Escritor

Me hizo ilusión la feliz casualidad de que el mismo día se abrieran a la vez cuatro de las seis Aulas de Literatura de la Asociación de Escritores, entre ellas la nueva de Don Benito-Villanueva de la Serena, la única que, a falta de un escritor nacido al mismo tiempo en ambos lugares, ostenta el nombre de un río, el Guadiana. Un año más, y van diez, se pone en marcha esta ajustada maquinaria de fomento del libro y la lectura.

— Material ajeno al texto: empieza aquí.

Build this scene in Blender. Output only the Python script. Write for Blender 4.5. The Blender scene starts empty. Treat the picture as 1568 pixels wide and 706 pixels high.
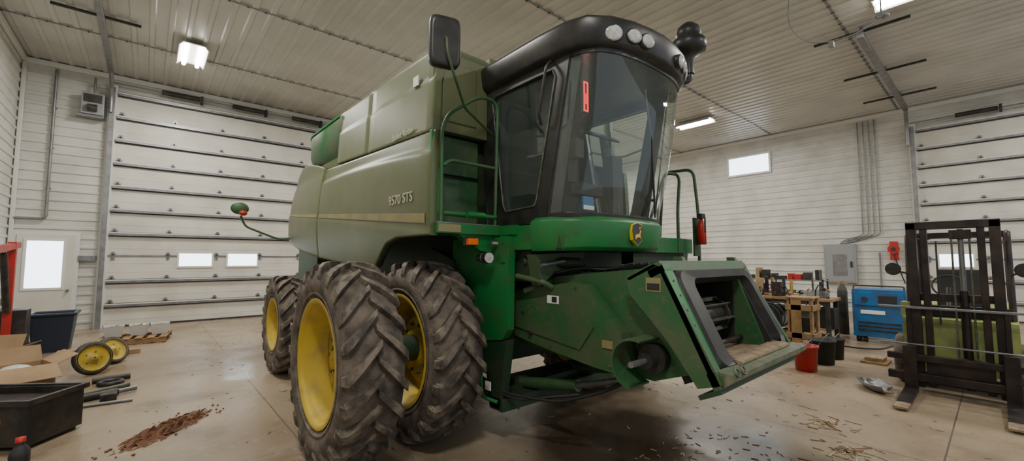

A Plasencia llegó el pasado lunes el escritor navarro Miguel Sánchez-Ostiz. Tuve que ir a recogerlo a la estación de Monfragüe, una ciudad fantasma en medio de la niebla y de la lluvia; un lugar, al que uno no se cansa de ir, por razones que nada tienen que ver con el sentido común sino más bien con la literatura. Quiero decir que uno no se cansa de mirar ese poblado en ruinas formado por pabellones que más parecen viviendas de mineros británicos que de ferroviarios españoles. Allí nos dimos el primer abrazo de nuestra vida, aunque Miguel y yo nos conozcamos desde hace veinte años, los que llevamos cruzándonos mensajes de náufragos, de periferia a periferia, mediante cartas, al principio, y ahora por e-mail.

No decepcionó en su conferencia placentina este escritor torrencial que no repara en géneros (ha escrito poesía, novela, ensayo, así como dietarios) que, a mi modo de ver, representa una de las huidas más apasionantes de nuestra literatura reciente. Y no por los premios (posee el Herralde y el de la Crítica) sino por el rigor y las ganas que le ha echado a la escritura hasta conseguir, ahí es nada, un estilo del que se podría decir que sólo se parece a sí mismo. Precisamente de su carrera de escritor, de su lucha por conseguir esa voz propia que sea trasunto o correlato de su "pequeña verdad", habló en el Club del Verdugo ante un público expectante, que sospechaba, primero, y confirmaba, después, que estaba ante un escritor de ésos que no tienen que esconderse detrás de ninguna máscara para mostrarse verdaderos.

Esa misma noche comprobé otra vez que esta experiencia rebasa con mucho los límites de lo meramente literario. Esto es, que de lo que se habló en Plasencia fue de la vida, de la suya y de la de todos, porque en última instancia es imposible separar ambas cuestiones. A esa conclusión llegó Miguel tras escribir una de sus mejores novelas, Las pirañas (que le ha costado serios disgustos entre sus paisanos), y desde entonces no ha cejado en el empeño de dotar a sus personajes de entidad humana suficiente como para hacerlos reales. La conferencia y el debate posterior fueron una bocanada de aire fresco que sirvieron para explicar, para explicarnos, la sinrazón de contemplarse el propio ombligo y la pobreza mental que provoca ese tosco ejercicio de cerrazón mental y de autocomplacencia.

Lo dijo en la entrega del Premio Príncipe de Viana, delante de otro príncipe, el de Asturias: "Somos siempre nosotros la materia más genuina de los libros que escribimos, y solemos escribirlos en nuestro propio beneficio por unos motivos sin embargo oscuros: para fundar nuestra intimidad, para afianzarnos en la realidad, para saber quiénes somos, para encontrar nuestra identidad más profunda y dar cuenta de ella, y compartirla de esa manera con un lector cómplice, para obedecer a la perentoria necesidad de decir nuestra pequeña verdad y ejercitar con ello nuestra libertad de conciencia, uno de los bienes más altos que tenemos".